Sentence Structure

In the last chapter, I explained how you can sue your main accent (based on setting) for dialogue and sub accent (any accent different than your own) for descriptions. Your descriptions flow hand in hand with sentence structure. 

For example, you wouldn't say "Atlas got up fast. He ran to the car. He opened the door and drove off quickly." You want to make it more exciting. Even if it's a mild filler sentence, it always has a place and room for improvement: "Atlas dashed out the door and into the car. Slamming the gas he sped away." Both sentences mean the same thing, but a reader is much more likely to feel something with the second one. In this case, we condensed 3 sentences into two. Again, I digress, quality over quantity.

 The sentence structure can also be determined by the pace of your description. In my short story 'The Hope of the Resistance', my character is running to warn her loved ones that they are about to fight. At the start, I would not want long sentences. I would use short sentences to convey that she is in a hurry and out of breath. For example: "My heart was pounding. My blood thrummed. I have to warn them; they are coming." vs "I could feel my heart beating rapidly inside my chest. My blood was thrumming through my veins. I had to warn them that they were coming." The first one gives the reader a rushed feeling rather than a long lazy description of her bodily functions.

This is not to say that long descriptions are bad. They can be good if used in the right scenarios, but it's all about context. Don't use short sentences for a sentimental moment. Using my aforementioned short story again, I have a scene where the mother is telling her daughter goodbye and doesn't know if she will ever see her again. My initial response was to rush this because they were in trouble. Upon further inspection and with a tip from my aunt, (Kristi Anne Hunter- author of the Hawthorne House Series) I reevaluated the scene.

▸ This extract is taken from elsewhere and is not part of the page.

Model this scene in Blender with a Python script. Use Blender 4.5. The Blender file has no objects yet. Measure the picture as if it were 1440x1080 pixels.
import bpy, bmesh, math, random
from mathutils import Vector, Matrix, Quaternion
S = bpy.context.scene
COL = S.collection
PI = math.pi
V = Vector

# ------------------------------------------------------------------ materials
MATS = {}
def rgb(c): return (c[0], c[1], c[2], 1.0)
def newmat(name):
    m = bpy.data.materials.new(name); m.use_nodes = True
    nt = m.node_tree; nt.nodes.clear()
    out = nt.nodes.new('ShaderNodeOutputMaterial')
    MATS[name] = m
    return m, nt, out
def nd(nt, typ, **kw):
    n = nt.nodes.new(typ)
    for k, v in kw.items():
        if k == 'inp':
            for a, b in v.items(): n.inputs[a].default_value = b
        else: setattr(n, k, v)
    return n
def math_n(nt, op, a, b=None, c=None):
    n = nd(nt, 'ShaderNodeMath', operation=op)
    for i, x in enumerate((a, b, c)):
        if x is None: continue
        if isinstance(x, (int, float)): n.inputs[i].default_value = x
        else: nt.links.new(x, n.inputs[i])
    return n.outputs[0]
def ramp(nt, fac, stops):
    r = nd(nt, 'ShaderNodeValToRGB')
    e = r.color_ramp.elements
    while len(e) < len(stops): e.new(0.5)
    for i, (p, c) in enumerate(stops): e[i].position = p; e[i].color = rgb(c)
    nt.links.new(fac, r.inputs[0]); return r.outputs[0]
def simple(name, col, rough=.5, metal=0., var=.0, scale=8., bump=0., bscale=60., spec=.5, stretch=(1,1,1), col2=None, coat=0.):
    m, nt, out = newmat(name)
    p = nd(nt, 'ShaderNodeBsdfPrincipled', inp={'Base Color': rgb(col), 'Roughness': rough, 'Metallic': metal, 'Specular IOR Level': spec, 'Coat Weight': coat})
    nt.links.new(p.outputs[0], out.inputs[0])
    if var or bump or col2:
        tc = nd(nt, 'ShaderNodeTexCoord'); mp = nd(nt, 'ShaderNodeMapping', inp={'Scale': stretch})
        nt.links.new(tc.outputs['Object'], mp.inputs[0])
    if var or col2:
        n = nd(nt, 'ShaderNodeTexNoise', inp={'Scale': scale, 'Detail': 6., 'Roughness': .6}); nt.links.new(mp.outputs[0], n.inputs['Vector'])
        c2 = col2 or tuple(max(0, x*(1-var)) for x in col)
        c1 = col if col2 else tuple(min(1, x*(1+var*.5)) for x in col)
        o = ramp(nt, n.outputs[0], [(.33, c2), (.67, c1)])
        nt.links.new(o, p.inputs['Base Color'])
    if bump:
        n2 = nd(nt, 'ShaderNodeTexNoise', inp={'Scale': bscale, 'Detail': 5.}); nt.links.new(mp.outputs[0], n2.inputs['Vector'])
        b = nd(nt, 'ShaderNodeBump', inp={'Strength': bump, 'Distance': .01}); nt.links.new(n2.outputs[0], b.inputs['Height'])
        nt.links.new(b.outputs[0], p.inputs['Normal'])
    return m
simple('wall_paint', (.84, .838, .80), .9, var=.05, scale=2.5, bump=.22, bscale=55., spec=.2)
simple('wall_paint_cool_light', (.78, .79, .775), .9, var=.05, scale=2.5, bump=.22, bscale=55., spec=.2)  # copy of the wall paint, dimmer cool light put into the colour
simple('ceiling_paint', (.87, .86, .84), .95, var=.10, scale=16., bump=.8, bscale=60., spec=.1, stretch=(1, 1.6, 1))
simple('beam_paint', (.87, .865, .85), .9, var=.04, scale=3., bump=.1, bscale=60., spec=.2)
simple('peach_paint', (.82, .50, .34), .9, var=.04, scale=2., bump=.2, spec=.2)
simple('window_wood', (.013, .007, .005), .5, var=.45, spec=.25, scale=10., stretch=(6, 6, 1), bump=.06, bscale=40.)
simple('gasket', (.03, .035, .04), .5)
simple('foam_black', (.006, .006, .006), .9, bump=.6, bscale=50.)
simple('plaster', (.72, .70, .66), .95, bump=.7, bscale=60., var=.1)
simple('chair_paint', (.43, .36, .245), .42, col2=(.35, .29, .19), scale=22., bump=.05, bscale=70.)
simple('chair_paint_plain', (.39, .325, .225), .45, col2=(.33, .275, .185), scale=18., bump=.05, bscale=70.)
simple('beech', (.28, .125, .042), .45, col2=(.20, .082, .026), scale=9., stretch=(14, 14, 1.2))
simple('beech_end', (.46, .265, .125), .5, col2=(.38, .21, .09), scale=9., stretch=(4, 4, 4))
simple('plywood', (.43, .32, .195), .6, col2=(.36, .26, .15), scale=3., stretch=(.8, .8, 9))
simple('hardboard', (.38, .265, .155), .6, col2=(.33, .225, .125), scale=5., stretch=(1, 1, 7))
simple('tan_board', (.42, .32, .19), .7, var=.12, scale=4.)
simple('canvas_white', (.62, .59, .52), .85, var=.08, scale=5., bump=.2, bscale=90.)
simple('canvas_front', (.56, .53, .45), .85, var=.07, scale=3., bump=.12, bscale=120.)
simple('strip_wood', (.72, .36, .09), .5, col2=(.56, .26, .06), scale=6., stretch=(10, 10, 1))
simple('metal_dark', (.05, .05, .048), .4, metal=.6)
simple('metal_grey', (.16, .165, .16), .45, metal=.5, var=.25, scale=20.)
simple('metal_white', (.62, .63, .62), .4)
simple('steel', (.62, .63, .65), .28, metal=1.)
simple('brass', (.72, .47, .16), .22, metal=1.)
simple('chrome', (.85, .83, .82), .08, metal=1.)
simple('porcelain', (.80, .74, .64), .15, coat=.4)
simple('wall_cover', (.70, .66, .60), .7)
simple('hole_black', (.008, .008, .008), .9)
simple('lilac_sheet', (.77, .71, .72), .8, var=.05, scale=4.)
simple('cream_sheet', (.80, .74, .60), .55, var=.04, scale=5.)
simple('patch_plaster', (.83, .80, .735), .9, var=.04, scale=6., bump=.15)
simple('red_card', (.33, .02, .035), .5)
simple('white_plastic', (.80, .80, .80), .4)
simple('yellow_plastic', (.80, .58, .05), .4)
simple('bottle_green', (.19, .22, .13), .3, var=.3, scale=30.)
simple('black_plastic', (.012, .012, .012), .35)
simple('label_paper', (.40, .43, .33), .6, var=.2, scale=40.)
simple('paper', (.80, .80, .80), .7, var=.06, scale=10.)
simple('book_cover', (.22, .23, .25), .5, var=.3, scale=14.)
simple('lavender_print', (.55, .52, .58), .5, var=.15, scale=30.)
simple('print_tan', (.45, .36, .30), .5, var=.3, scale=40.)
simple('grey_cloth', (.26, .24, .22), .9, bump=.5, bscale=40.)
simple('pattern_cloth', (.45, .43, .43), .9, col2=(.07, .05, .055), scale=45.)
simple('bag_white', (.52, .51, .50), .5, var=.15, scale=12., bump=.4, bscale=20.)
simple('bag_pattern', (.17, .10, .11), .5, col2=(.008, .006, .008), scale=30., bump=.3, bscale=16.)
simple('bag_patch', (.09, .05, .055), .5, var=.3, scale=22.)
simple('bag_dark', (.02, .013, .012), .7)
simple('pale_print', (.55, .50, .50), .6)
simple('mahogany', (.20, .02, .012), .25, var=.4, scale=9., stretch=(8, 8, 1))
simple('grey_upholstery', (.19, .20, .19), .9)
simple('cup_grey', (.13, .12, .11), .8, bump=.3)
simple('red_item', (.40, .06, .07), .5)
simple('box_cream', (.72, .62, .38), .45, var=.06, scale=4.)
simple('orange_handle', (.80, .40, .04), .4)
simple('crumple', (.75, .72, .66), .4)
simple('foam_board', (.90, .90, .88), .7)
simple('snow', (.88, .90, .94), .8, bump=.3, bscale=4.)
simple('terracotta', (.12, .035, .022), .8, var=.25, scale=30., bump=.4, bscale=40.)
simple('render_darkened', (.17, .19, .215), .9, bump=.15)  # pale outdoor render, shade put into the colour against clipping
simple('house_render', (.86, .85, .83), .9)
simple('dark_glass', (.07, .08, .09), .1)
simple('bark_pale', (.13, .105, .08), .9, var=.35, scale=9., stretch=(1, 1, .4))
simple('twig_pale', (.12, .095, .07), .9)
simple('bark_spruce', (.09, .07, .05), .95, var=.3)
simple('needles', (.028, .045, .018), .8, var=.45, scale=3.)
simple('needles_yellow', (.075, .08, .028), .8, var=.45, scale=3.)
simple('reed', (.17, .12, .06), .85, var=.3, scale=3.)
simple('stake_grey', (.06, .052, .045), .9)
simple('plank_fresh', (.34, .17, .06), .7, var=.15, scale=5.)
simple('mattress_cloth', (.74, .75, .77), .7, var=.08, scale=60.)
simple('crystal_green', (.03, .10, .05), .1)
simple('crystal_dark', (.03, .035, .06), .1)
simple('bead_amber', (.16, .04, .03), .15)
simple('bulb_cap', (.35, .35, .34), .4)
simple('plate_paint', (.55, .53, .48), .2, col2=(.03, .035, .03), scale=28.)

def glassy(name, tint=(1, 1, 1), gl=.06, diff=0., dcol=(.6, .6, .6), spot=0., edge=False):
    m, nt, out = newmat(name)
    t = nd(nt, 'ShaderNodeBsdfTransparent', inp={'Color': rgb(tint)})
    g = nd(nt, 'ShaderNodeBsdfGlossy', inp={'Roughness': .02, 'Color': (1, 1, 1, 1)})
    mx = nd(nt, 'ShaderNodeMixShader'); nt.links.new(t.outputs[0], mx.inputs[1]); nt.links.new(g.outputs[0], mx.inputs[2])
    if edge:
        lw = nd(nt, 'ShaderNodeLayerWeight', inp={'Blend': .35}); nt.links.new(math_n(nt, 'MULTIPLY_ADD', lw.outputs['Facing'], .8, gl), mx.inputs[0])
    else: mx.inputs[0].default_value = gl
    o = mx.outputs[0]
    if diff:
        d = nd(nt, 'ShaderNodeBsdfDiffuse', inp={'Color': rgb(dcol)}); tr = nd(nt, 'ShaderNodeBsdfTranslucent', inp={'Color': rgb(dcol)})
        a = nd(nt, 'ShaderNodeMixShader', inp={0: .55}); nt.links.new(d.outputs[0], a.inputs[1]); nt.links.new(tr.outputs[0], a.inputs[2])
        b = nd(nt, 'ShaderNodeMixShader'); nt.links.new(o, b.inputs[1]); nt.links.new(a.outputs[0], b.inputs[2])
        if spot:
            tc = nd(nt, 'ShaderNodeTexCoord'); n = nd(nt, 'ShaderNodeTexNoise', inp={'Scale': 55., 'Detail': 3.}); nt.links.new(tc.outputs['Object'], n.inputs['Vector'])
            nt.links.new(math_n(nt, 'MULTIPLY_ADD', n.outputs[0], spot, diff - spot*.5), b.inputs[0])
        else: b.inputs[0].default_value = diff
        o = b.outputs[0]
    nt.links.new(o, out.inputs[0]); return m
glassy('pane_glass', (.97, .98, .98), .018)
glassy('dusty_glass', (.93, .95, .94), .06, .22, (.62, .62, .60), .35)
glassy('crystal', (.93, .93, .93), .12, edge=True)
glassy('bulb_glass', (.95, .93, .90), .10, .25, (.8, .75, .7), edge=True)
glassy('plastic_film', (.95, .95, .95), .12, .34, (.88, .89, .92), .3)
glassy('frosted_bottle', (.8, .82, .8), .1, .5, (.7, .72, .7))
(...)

The reevaluation looked like this: "I looked at my beautiful daughter. We hugged tightly. I watched as she disappeared in the crowd" vs "I looked at my beautiful daughter. I felt tears well in my eyes as we squeezed each other tight, too scared to let go. We parted much to fast and my heart ached as I watched her disappear into the crowd."

Note: these are not word for word my story contents, but more or less paraphrased versions to get my point across.

Descriptions can be one of the hardest things for a writer to grasp, so I hope this helps someone to harness their own 'accent' and create something lovely.